Until the Banner began investigating the allegations of mismanagement, it seemed that the Benjamin was headed for closure, he said. But the coverage, reported primarily by staff writer Avery Bleichfeld, garnered public and political support for the facility and attracted the courts’ attention, transforming the course of the healthcare center’s future.
“The Banner has always paid close attention to local politics, education and economic development,” O’Connor said. But the financial resources brought in via the new leadership have allowed the paper “to spread its wings a little more regularly.”
In the past year, the Banner expanded its coverage to other African American communities in Massachusetts, including those in Randolph and Brockton, the latter being the locale of one of the Banner’s expanding reader bases, according to Stark. The paper’s editorial team also paid attention to the difficulties facing African nations, reporting on food insecurity in Southern Africa and Sudan and a tense election season in South Africa.
During his time as interim managing editor, O’Connor said, he was supported by a “broad roster of Banner veterans” who assisted him in helping the paper continue its work after it changed hands.

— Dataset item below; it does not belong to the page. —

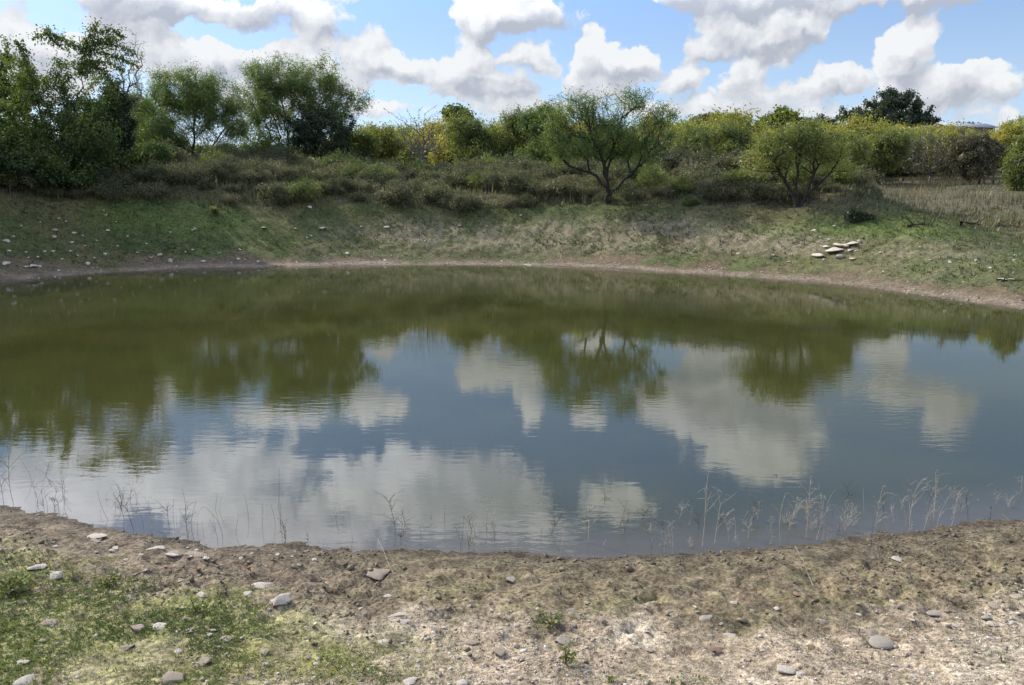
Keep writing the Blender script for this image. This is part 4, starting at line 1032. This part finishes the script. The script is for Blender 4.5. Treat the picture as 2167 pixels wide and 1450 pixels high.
for (x0, y0, x1, y1_), lb, gp, cnt in zones:
    for k in range(cnt):
        px = rt.uniform(x0, x1); py = rt.uniform(y0, y1_)
        s_ = rt.choice([8, 8, 9, 10, 11, 13])*rt.uniform(.8, 1.1)
        if 'mud' in gp and py < 1100 + (px-60)*.1: py += 30
        mt = rt.choices([W_, T_, G_, O_], [.42, .36, .15, .07])[0]
        lb2 = near_label(px, py, {W_.name: 'white', T_.name: 'tan', G_.name: 'grey', O_.name: 'rusty'}[mt.name], s_)
        rock(px, py, s_, s_*rt.uniform(.4, .75), mt, lb2, rt.choice([.4, .6, .8]), group='stones: '+lb2, name='stone', cat='stone', sink=.36)

# far bank stones
fs = [(15,450+60,14,7),(12,555,16,7),(70,560,22,6),(83,563,10,5),(55,564,12,5),(115,500,8,5),(158,493,11,6),(112,533,10,6),(95,533,8,5),(117,486,10,4),(125,464,6,4),(150,530,6,4),
 (195,477,8,5),(228,488,8,4),(225,457,8,5),(220,446,5,4),(180,521,8,4),(222,539,9,9),(187,557,9,7),(153,512,8,4),(200,545,8,4),(290,534,9,5),(295,532,6,4),(340,538,12,9),(361,549,9,11),
 (392,533,7,4),(408,530,7,7),(430,553,12,5),(408,487,10,6),(361,491,7,5),(413,483,7,5),(508,528,10,6),(505,548,9,8),(547,553,9,7),(465,537,6,4),(557,481,18,4),(624,483,8,5),(655,438,12,8),(683,483,16,8),
 (658,500,7,6),(650,502,6,4),(735,535,12,8),(818,480,16,6),(815,550,10,4),(765,480,8,4),(900,510,6,3),(1118,560,22,6),(1030,478,8,4),(1050,510,8,4),(1102,457,10,5),(973,477,9,4),(1562,535,9,5),(1525,527,7,4),
 (1636,541,9,5),(1722,488,12,6),(1727,492,8,4),(1765,478,8,4),(1736,503,7,4),(1754,505,7,4),(1738,521,6,4),(1670,554,11,4),(1805,548,18,4),(1744,550,8,4),(1862,535,6,6),(1968,550,8,6),(2010,553,8,5),(1948,523,7,4),
 (2147,540,10,10),(2146,550,8,6),(2125,590,18,5),(2140,591,12,4),(2066,550,7,4),(2095,568,8,5),(1870,575,6,5),(55,535,6,4),(80,543,8,4),(60,545,7,4),(100,520,6,3),(30,500,7,4),(45,478,6,4),(140,470,6,4),(165,540,6,4),
 (250,520,6,4),(270,500,5,4),(310,515,6,4),(245,470,6,3),(175,500,6,4),(205,510,5,3),(85,470,6,4),(320,545,7,4),(20,530,8,4),(130,548,7,4)]
for px, py, wp, hp in fs:
    zone = 'shaded left slope' if px < 560 else ('middle slope' if px < 1500 else 'right slope')
    uniq = {(655,438): 'grey rounded stone high on the far bank left of the middle', (361,549): 'white upright stone at the far waterline on the left', (340,538): 'white stone left of the upright one at the far waterline',
            (735,535): 'white stone alone just above the middle far waterline', (1118,560): 'flat tan stone lying in the far waterline, centre', (683,483): 'flat grey-white stone on the far slope left of the middle',
            (2147,540): 'upright white stone near the right edge of the far bank', (222,539): 'large white stone above the left far waterline', (70,560): 'long white stone at the left end of the far waterline',
            (557,481): 'long thin white stone on the far slope between two tree shadows'}.get((px, py))
    rock(px, py, wp*.8, hp*.9, W_ if px != 1118 else T_, uniq or 'small white stone lying in grass on the %s of the far bank' % zone, .6, group=None if uniq else 'white stones on the %s of the far bank' % zone,
         name='stone', cat='stone', sink=.2)
pile = [(1765,527,48,12,'largest pale slab of the rock pile on the right far slope'),(1778,517,26,9,'tilted slab at the top left of the rock pile'),(1790,520,22,9,'middle block of the rock pile'),(1803,514,28,8,'flat slab at the top right of the rock pile'),
 (1818,511,10,9,'small upright stone at the right end of the rock pile'),(1775,541,22,7,'loose pale slab below the rock pile'),(1730,539,26,9,'leftmost pale slab beside the rock pile'),(1800,530,12,7,'small white block, lower right of the rock pile'),
 (1812,531,9,6,'smallest white block at the lower right of the rock pile'),(1750,522,18,6,'thin slab at the upper left of the rock pile')]
for px, py, wp, hp, lb in pile: rock(px, py, wp*.9, hp*.95, W_, lb, .9, name='slab', cat='rock', sink=.1, group='pale slabs of the rock pile')

# ------------------------------------------------------------------ dead stalks in and by the near water
def curve_stem(p0, p1, bow, n=6):
    p0 = np.array(p0, float); p1 = np.array(p1, float); t = np.linspace(0, 1, n)[:, None]
    return p0+(p1-p0)*t + np.array(bow)*np.sin(t*math.pi)
SLM = [(32,'the seed-headed left-edge weed'),(470,'the thin hooked stem'),(588,'the tall curved dark stem'),(835,'the upright weedy stem'),(940,'the dark reed'),(1020,'the antler-shaped stalk'),
       (1245,'the tall pale forked stalk'),(1405,'the claw-topped stalk'),(1484,'the tall thin stalk'),(1665,'the widest twig fan'),(1752,'the spiky twig tuft'),(1925,'the tallest bleached plant'),(2130,'the arching right-edge stem')]
def stalk(px, py, hpx, kind, label=None, lean=0., mat=STRAW, group='dead stalks along the near waterline'):
    rg = np.random.default_rng(int(px*13+py*7))
    g_ = ground(px, py); d3 = math.sqrt(g_[0]**2+g_[1]**2+(H-g_[2])**2)
    hh = hpx*d3/F*.92; zb = g_[2]-.03
    if g_[2] < 0.005: zb = -.08
    A, B, RA, RB = [], [], [], []
    def add(pts_, r0, r1):
        k = len(pts_)-1
        rr2 = np.linspace(r0, r1, k+1)
        A.extend(pts_[:-1]); B.extend(pts_[1:]); RA.extend(rr2[:-1]); RB.extend(rr2[1:])
    o = np.array([0, 0, zb-g_[2]])
    top = np.array([lean*hh + rg.normal()*.06*hh, rg.normal()*.1*hh, hh])
    th = .0008 + .0008*min(1, hpx/120)
    if kind == 'blade':
        add(curve_stem(o, top, (rg.normal()*.08*hh, 0, 0)), th, th*.5)
    elif kind == 'hook':
        add(curve_stem(o, top, (-lean*.5*hh, 0, .08*hh), 9), th, th*.5); add(curve_stem(top, top+np.array([.18*hh*np.sign(lean+.01), 0, -.14*hh]), (0, 0, .05*hh), 5), th*.6, th*.4)
    else:
        nb = {'fork': 5, 'fan': 12, 'weed': 9}[kind]
        st = curve_stem(o, top*(.8 if kind != 'fan' else .45), (rg.normal()*.04*hh, 0, 0), 7); add(st, th*1.25, th*.8)
        for k in range(nb):
            i = rg.integers(2 if kind == 'fan' else 3, len(st)); p = st[i]
            L = hh*rg.uniform(.18, .42)*(1.5 if kind == 'fan' else 1); a = rg.uniform(-1, 1)*(.95 if kind != 'fan' else .8); q = rg.uniform(-.5, .5)
            e = p+np.array([math.sin(a)*L, q*L*.6, math.cos(a)*L*.85])
            br = curve_stem(p, e, (0, 0, rg.uniform(-.02, .08)*hh), 5); add(br, th*.75, th*.45)
            for _ in range(rg.integers(1, 4)):
                p2 = br[rg.integers(2, 5)]; e2 = p2+np.array([rg.normal()*.08, rg.normal()*.05, rg.uniform(-.05, .09)])*hh
                add(curve_stem(p2, e2, (0, 0, .01*hh), 4), th*.5, th*.35)
    V, Q = tubes(np.array(A), np.array(B), np.array(RA), np.array(RB), 4)
    lb = label or {'blade': 'single thin dry blade standing in the near shallows', 'hook': 'dry stem bent over at its tip in the near shallows', 'fork': 'pale dry stalk forked at the top in the near shallows',
                   'fan': 'pale dry plant fanning into many twigs by the near waterline', 'weed': 'many-branched dry weed standing in the near shallows'}[kind]
    if not label:
        q = min(SLM, key=lambda q_: abs(q_[0]-px)); pos_ = 'left of' if px < q[0] else 'right of'
        sh_ = {'blade': 'single dry blade', 'hook': 'dry stem bent at its tip', 'fork': 'dry stalk with forked top', 'fan': 'fan of dry twigs', 'weed': 'many-branched dead weed'}[kind]
        lb = '%s %s %s %s' % ('dark' if mat is DARKSTEM else 'pale', 'tall' if hpx > 65 else 'short', sh_, '%s %s' % (pos_, q[1])); group = lb
    me = mesh_np('dead_stalk', V, quads=Q, mat=mat, smooth=True)
    return link('dead_stalk', me, None, g_, label=lb, category='dead plant', group=None if label else 'dead stalks: '+group)
DS = DARKSTEM
ST = [
 (1245,1150,130,'fork','tall pale forked stalk in the shallows at the centre',0.,STRAW),(1405,1172,70,'fork','white claw-topped stalk at the waterline right of the tall forked one',-.1,STRAW),
 (1415+5,1165,75,'fork',None,-.15,STRAW),(1160,1090,100,'blade','long dark blade rising beside the tall pale forked stalk',.05,DS),(1150,1120,145,'blade',None,.05,STRAW),
 (1020,1110,85,'fork','pale antler-shaped stalk left of the tall forked one',.05,STRAW),(1050,1105,70,'fork',None,.05,STRAW),(1000,1140,60,'weed',None,.1,STRAW),(940,1105,70,'blade','dark upright reed in the grey reflection',0.,DS),
 (975,1150,75,'blade',None,.05,DS),(1053,1150,40,'blade',None,.2,STRAW),(835,1130,110,'weed','upright weedy stem with small side twigs left of centre',-.05,DS),(850,1145,60,'weed',None,.1,DS),(750,1140,90,'blade',None,-.02,STRAW),
 (830,1020,30,'blade',None,0.,STRAW),(1310,1120,80,'fork','dark forked twig leaning to the right in the cloud reflection',.15,DS),(1322,1130,70,'fork',None,.2,DS),(1240,1100,60,'weed',None,.1,DS),(1280,1060,60,'weed',None,.1,DS),
 (1420,1172,110,'hook','bent white stem right of the claw-topped stalk',-.25,STRAW),(1484,1160,160,'fork','tall thin stalk where the shallows turn blue',-.1,STRAW),(1510,1150,120,'fork',None,.05,STRAW),(1540,1150,80,'weed',None,-.15,STRAW),
 (1465,1160,40,'fan','small bleached twig fan at the waterline',-.4,STRAW),(1590,1140,70,'weed',None,-.05,STRAW),(1630,1130,50,'fork',None,.1,STRAW),(1665,1110,70,'fan','widest bleached twig fan of the shallows',-.2,STRAW),(1675,1100,85,'fan',None,.1,STRAW),
 (1655,1150,110,'hook',None,.15,STRAW),(1705,1140,120,'weed',None,.05,STRAW),(1720,1145,110,'weed',None,.1,STRAW),(1752,1150,45,'fan','spiky tuft of pale twigs at the waterline',0.,STRAW),(1790,1125,85,'fan',None,-.05,STRAW),(1800,1115,70,'fan',None,.1,STRAW),
 (1850,1130,90,'weed',None,.0,STRAW),(1745,1040,40,'fork',None,-.2,DS),(1795,1050,60,'weed',None,0.,DS),(1850,1155,30,'fan','low bleached tuft lying on the mud at the waterline',-.9,STRAW),(1840,1150,30,'fan',None,-.8,STRAW),(1875,1140,40,'hook',None,-.3,STRAW),
 (1925,1130,115,'weed','tallest bleached branching plant right of the blue reflection',-.05,STRAW),(1915,1115,70,'hook',None,-.25,STRAW),(1950,1125,70,'fork',None,.2,STRAW),(1975,1110,105,'weed','pale plant with a tangled top near the right end',.0,STRAW),
 (1985,1120,85,'fork',None,.3,STRAW),(2010,1120,80,'weed',None,.2,STRAW),(2130,1060,50,'hook','arching white stem reaching in from the right edge',-.5,STRAW),(2165,1040,70,'fork',None,-.2,STRAW),(2140,1075,50,'fan',None,-.3,STRAW),
 (370,1105,60,'blade',None,-.1,DS),(385,1100,80,'blade',None,.12,DS),(470,1140,80,'hook','thin hooked stem left of centre in the shallows',-.3,DS),(420,1145,90,'blade',None,.02,DS),(555,1115,65,'blade',None,-.15,DS),
 (588,1075,120,'blade','tall curved dark stem in the grey cloud reflection',.02,DS),(488,1030,35,'blade',None,0.,DS),(604,1145,40,'weed',None,.1,DS),(32,1065,110,'weed','tall dark seed-headed weed at the left edge',-.02,DS),(8,1070,80,'weed',None,0.,DS),
 (97,1080,50,'weed',None,0.,DS),(125,1085,35,'weed',None,0.,DS),(300,1120,45,'blade',None,0.,DS),(650,1150,25,'weed',None,.1,DS),(1090,1160,25,'blade',None,.3,DS),(1285,1170,30,'fork',None,-.3,STRAW),(1190,1172,40,'blade',None,0.,STRAW),
 (418,1210,110,'blade','pale upright straw on the near mud left of centre',.02,STRAW),(535,1240,35,'blade',None,-.2,STRAW),(185,1200,30,'blade',None,.2,STRAW),(220,1205,35,'blade',None,.2,STRAW),(120,1450-10,70,'blade',None,.1,STRAW),
 (1110,1290,60,'blade',None,-.25,STRAW),(1145,1255,50,'blade',None,0.,STRAW),(1725,1230,70,'blade',None,-.35,STRAW),(1860,1165,28,'blade',None,0.,STRAW),(2008,1170,50,'blade','thin dark stem standing on the mud at the right',0.,DS),
 (1800,1190,30,'weed',None,0.,DS),(1560,1240,25,'weed',None,0.,DS),(900,1440,75,'blade',None,-.05,STRAW),(2095,1100,28,'weed',None,0.,DS),
]
for s_ in ST: stalk(*s_)
rt = random.Random(31)
for k in range(120):
    px = rt.choice([rt.uniform(640, 2120), rt.uniform(1400, 2120), rt.uniform(60, 640)])
    yl = np.interp(px, [p[0] for p in near_px], [p[1] for p in near_px])
    stalk(px, yl-rt.uniform(-6, 75), rt.uniform(18, 75), rt.choice(['blade', 'fork', 'weed', 'blade', 'weed']), None, rt.uniform(-.25, .25), rt.choice([STRAW, STRAW, DS]) if px > 1350 else rt.choice([DS, DS, STRAW]))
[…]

Looking to the future, the new owners said they plan to continue widening the paper’s reach, with Stark saying he wants the Banner to be part of a consortium of Black-focused papers across the U.S. The Banner’s strategy of telling stories beyond Boston and Massachusetts is “salient,” he added, because readers need to know that “there are other people of color flourishing in other states.”
Irons lauded the Banner’s already expansive coverage and emphasized the paper’s focus on “telling rich and powerful stories” about the African diaspora as a whole, a feat she said “no other news entity” tackles to that extent.
“Taking over a news entity, especially one that has deep roots here in the city, will always be a challenge, but I think the Banner has been able to navigate that very well,” Irons said. She added that she hopes “the Banner will continue to thrive, that it will continue to tell our stories, that it will grow and expand, and that it will be around for the next 100 years.”